Pakistan is a "nation" created by the perverse whims of British cartographers at the end of English rule in the subcontinent. The biggest piece of the pie was India, a Hindu state. The other pieces were Islamic concentrations first called East and West Pakistan (now Bangladesh and Pakistan). The fact that the new boundaries not only created phony countries, they also disenfranchised millions upon millions of people.

While the biggest problems were identified as Hindu vs. Muslim, there were also the tribal problems in parts of northern Pakistan where people didn't buy into the new British designation. Those tribes bow to Islamabad when convenient (or forced) and ignore it when they like. The only stability since then has been provided by military government.
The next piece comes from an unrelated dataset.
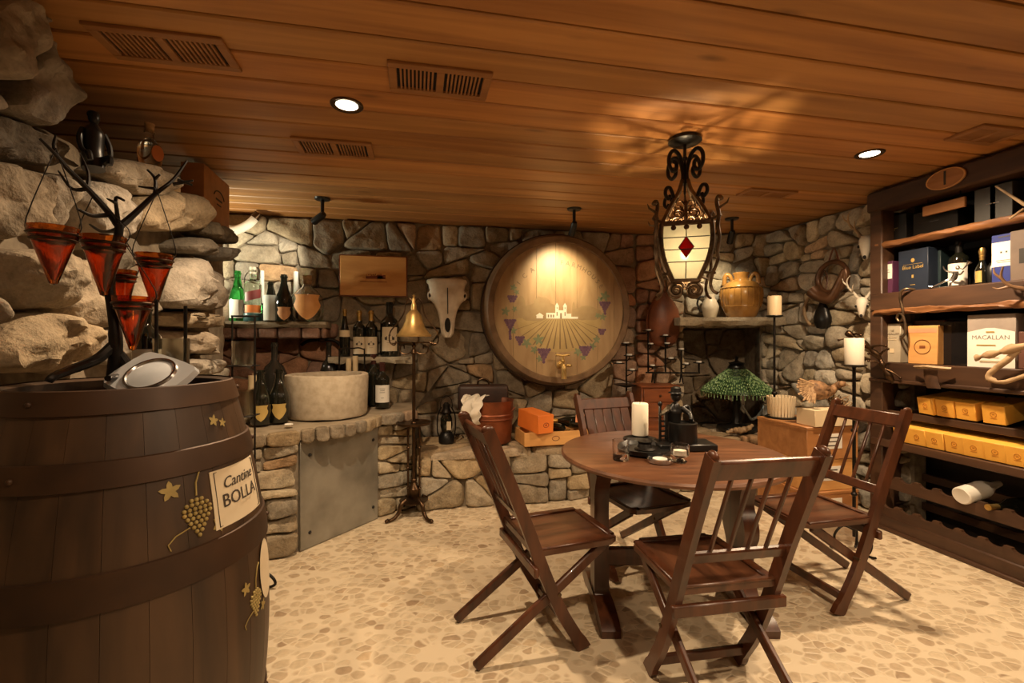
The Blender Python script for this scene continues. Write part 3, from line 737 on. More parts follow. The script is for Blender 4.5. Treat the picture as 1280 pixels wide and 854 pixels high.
for k in (0, 2):
    q = R(k*PI/2); m = MB()
    for s in (-1, 1):
        m.tube(cr([q @ V((s*.070, -.066, 1.60)), q @ V((s*.055, -.055, 1.588)), q @ V((s*.020, -.045, 1.585)), q @ V((s*.004, -.045, 1.56))], 4), .008, 7)
        m.tube(spiral(q @ V((s*.043, -.045, 1.548)), .038, .008, PI/2 if s > 0 else PI/2, PI/2+s*-3.6*PI if s < 0 else PI/2-3.6*PI, q @ V((1, 0, 0)), V((0, 0, 1)), 34), .0085, 7)
    part('foot_scroll', m, M_rustiron, t)
for k in range(4):
    q = R(k*PI/2+PI/4); m = MB()
    e = q @ V((1, 0, 0)); up = V((0, 0, 1))
    m.tube(cr([q @ V(p) for p in ((.020, 0, 2.10), (.012, 0, 2.16), (.035, 0, 2.235), (.075, 0, 2.262), (.108, 0, 2.235), (.112, 0, 2.185), (.088, 0, 2.155), (.062, 0, 2.17), (.062, 0, 2.20), (.080, 0, 2.205))], 6), .010, 8)
    m.tube(cr([q @ V(p) for p in ((.078, 0, 2.02), (.105, 0, 2.065), (.132, 0, 2.06), (.138, 0, 2.03), (.118, 0, 2.01), (.106, 0, 2.028))], 6), .009, 8)
    part('top_scroll', m, M_iron, t)
m = MB()
for k in range(4):                                     # pierced foliage in the roof gables
    q = R(k*PI/2)
    def g_(x, h): return q @ V((x, -(lw(zt)-.01)*(1-h/.20)-.004, zt+.012+h))
    for i in range(15): m.ell(g_((i-7)*.0145, .0), .0058, 8, 5)
    for i in (-1, 0, 1): m.ell(q @ V((i*.06, -lw(zt-.02)-.004, zt-.022)), (.013, .004, .013), 8, 6)
    for s in (-1, 1):
        m.tube([g_(s*.036+.026*math.cos(a)*(1-a/16), .042+.026*math.sin(a)*(1-a/16)) for a in lerp(-1.5, 9, 26)], .0042, 6)
        m.tube([g_(s*.008, .05), g_(s*.028, .085), g_(s*.045, .088)], [.006, .006, .002], 6)
        m.tube([g_(s*.004, .09), g_(s*.018, .115), g_(s*.034, .115)], [.006, .005, .002], 6)
        m.tube([g_(s*.07, .012), g_(s*.085, .035), g_(s*.075, .05)], [.004, .004, .002], 6)
    m.tube([g_(0, 0), g_(0, .07), g_(0, .15)], [.006, .008, .003], 6); m.ell(g_(0, .10), (.012, .006, .018), 8, 6)
part('fretwork', m, M_dbrass, t)
m = MB(); m.ell((0, 0, 1.74), (.020, .020, .030), 16, 10)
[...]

The British map did not create a country it merely forced a number of non-cooperative ingredients into the same pot.

As the British Empire died the American one was born. The difference we relied on bribery (aka "foreign aid") and influence (aka "trade concessions") rather than control enforce our wishes. Sometimes in this less than perfect world people aren't always going to behave the way we'd like.

The Pakistan problem started in the 1980s. The US was happy to have a balance against nuclear India and, later, even happier to have a staging ground to oust the Soviets from neighboring Afghanistan, a pivotal event which led to the collapse of the Berlin Wall.

The deal with the devil was that we had cast our lot with military hardliners and doubled our bet by increasing their access to arms.

When domestic turmoil started to spiral out of control earlier this decade, we politely asked the generals to do "something." We gave them a laundry list of suggestions from free elections to increased civil rights. We didn't come up with any solution that would make the country governable without constant and massive force.

Bhutto and her friends in Washington saw an opportunity for her to return from exile as a symbol of democracy, a Muslim Corazon Aquino. The idea was that she would help the transition from military rule to civilian. Among the problems was that she was no great Democrat--she had fled the country in the face of credible corruption charges. The other is that she had no traction against the Islamic fundamentalists in the tribal region.

Her death was as predictable as a car wreck on an icy road. The country has been skidding downhill since the day in November when she returned and barely escaped an assassination attempt.

So where does that leave us?

Right back where we started. Musharraf and the other generals (who might well get rid of him to give the whole affair a guise of change) will tell Washington that there are two options: military rule or Islamic fundamentalists taking hold of the Pakistani nuclear arsenal.

We will encourage them to behave themselves. But once you give a kid a weapon with ammunition you surrender your authority to tell him what to do.